* Request *
Return only the lines from the top of the material through the line marked by "b.done('cable_tie',M_black,label='black zip tie", unaltered.

* Given information *
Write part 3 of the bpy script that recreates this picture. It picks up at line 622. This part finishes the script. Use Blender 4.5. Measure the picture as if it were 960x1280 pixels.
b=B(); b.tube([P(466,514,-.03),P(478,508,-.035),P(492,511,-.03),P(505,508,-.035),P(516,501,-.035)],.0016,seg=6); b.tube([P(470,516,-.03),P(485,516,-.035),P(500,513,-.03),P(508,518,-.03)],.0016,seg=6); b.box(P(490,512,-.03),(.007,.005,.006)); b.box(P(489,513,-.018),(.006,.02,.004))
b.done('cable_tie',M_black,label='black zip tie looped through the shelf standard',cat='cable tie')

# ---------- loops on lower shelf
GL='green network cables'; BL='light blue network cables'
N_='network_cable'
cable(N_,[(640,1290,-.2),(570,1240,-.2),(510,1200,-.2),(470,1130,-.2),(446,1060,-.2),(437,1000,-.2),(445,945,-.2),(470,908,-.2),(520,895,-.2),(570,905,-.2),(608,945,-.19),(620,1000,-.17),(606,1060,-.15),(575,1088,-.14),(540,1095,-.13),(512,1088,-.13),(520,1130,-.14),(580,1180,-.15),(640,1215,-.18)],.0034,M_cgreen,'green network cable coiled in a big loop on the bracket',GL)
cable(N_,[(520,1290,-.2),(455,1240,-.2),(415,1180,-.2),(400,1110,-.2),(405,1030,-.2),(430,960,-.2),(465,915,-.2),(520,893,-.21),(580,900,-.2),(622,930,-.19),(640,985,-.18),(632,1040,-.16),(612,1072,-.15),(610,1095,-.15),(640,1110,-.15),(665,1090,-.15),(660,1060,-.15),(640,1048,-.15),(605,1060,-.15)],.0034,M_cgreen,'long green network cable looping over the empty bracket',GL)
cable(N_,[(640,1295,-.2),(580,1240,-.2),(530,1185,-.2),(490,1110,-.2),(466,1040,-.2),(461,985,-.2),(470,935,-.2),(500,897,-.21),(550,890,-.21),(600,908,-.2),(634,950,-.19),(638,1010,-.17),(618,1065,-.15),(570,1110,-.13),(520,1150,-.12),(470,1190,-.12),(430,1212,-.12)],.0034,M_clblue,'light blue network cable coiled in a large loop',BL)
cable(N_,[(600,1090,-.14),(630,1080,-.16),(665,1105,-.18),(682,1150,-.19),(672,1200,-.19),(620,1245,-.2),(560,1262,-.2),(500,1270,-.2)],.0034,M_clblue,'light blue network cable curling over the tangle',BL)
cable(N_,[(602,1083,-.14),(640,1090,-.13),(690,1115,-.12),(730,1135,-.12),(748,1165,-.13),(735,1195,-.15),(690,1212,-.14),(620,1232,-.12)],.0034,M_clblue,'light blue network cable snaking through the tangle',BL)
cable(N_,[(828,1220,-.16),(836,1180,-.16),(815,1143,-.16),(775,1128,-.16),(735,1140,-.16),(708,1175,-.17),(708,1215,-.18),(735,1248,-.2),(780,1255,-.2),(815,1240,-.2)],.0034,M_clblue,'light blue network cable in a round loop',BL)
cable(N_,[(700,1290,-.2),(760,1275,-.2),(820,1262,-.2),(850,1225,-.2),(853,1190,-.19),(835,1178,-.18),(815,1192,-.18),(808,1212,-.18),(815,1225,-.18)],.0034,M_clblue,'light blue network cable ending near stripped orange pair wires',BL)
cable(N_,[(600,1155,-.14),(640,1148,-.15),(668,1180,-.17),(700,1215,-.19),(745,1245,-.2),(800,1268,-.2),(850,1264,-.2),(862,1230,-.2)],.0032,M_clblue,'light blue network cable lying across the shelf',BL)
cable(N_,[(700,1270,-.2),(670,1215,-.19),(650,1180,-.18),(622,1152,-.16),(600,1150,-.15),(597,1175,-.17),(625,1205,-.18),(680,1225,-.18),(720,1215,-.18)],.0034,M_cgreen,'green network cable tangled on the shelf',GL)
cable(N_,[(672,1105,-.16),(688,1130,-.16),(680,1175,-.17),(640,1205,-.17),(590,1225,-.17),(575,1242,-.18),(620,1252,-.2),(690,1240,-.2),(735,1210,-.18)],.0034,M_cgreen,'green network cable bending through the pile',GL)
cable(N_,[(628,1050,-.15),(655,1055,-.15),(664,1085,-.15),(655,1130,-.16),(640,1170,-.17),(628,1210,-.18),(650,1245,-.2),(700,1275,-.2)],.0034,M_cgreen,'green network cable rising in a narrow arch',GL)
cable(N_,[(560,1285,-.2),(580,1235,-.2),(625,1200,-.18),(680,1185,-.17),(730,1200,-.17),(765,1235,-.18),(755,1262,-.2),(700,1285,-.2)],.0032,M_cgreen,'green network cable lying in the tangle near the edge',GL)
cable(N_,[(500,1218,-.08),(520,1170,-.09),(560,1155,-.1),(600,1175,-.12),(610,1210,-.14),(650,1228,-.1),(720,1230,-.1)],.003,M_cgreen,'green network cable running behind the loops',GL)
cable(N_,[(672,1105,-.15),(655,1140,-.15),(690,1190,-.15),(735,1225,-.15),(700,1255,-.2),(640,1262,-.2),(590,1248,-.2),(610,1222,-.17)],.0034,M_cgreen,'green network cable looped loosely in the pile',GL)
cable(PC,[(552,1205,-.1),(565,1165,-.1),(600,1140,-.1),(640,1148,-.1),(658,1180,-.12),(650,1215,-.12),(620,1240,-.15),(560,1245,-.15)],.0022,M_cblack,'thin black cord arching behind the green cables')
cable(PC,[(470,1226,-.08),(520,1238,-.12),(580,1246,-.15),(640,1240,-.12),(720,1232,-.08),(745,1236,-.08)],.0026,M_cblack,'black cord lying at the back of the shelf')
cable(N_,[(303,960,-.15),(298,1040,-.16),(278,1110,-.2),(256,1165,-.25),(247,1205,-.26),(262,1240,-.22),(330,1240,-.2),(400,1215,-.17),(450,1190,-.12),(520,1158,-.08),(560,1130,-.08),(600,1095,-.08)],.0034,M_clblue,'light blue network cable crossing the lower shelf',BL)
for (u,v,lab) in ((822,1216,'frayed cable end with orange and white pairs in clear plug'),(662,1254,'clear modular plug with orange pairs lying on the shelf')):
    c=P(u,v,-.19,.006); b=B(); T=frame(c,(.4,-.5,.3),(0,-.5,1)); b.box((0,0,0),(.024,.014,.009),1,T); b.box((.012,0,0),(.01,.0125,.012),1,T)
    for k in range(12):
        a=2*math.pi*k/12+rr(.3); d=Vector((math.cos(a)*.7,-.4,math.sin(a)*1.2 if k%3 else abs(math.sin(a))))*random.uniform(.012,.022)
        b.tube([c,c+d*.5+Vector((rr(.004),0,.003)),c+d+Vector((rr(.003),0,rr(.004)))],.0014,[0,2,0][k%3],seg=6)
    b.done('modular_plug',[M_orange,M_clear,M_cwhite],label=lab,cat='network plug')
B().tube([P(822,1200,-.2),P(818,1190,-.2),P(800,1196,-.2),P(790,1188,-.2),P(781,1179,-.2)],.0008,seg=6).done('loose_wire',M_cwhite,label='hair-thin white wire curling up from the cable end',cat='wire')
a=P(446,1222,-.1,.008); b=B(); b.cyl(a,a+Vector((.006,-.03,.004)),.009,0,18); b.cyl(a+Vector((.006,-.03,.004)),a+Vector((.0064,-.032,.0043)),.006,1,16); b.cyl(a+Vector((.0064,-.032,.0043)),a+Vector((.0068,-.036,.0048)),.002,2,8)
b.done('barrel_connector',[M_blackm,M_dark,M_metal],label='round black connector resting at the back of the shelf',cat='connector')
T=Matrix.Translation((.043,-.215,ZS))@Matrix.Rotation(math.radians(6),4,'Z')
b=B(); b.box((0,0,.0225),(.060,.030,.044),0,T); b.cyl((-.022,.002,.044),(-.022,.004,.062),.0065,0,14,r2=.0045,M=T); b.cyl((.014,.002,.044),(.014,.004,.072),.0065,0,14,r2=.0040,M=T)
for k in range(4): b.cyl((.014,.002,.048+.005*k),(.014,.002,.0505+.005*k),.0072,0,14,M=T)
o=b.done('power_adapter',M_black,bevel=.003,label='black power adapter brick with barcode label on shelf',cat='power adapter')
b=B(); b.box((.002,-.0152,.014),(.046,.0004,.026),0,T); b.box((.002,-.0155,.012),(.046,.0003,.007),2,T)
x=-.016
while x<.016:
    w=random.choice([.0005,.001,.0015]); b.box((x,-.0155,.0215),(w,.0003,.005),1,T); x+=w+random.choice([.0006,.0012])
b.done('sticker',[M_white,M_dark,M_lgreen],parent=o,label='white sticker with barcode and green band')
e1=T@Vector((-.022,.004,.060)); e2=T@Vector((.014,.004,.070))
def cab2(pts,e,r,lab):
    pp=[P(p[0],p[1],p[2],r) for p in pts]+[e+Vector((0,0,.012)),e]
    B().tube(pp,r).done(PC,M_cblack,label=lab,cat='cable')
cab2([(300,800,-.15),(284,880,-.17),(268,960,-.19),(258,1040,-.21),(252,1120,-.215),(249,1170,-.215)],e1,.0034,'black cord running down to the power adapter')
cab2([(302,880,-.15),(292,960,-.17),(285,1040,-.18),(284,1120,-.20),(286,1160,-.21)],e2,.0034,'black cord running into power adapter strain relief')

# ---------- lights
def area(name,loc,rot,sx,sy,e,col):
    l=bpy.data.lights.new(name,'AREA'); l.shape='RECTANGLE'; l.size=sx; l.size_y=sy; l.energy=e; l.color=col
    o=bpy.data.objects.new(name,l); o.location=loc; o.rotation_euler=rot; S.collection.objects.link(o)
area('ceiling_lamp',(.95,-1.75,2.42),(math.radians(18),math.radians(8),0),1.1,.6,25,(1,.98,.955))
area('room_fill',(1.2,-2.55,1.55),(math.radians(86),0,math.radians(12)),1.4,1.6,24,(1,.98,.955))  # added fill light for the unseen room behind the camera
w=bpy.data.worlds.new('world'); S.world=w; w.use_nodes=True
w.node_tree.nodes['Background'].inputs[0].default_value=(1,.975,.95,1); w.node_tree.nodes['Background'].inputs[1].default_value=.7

* Output for this exercise *
Write part 3 of the bpy script that recreates this picture. It picks up at line 622. This part finishes the script. Use Blender 4.5. Measure the picture as if it were 960x1280 pixels.
b=B(); b.tube([P(466,514,-.03),P(478,508,-.035),P(492,511,-.03),P(505,508,-.035),P(516,501,-.035)],.0016,seg=6); b.tube([P(470,516,-.03),P(485,516,-.035),P(500,513,-.03),P(508,518,-.03)],.0016,seg=6); b.box(P(490,512,-.03),(.007,.005,.006)); b.box(P(489,513,-.018),(.006,.02,.004))
b.done('cable_tie',M_black,label='black zip tie looped through the shelf standard',cat='cable tie')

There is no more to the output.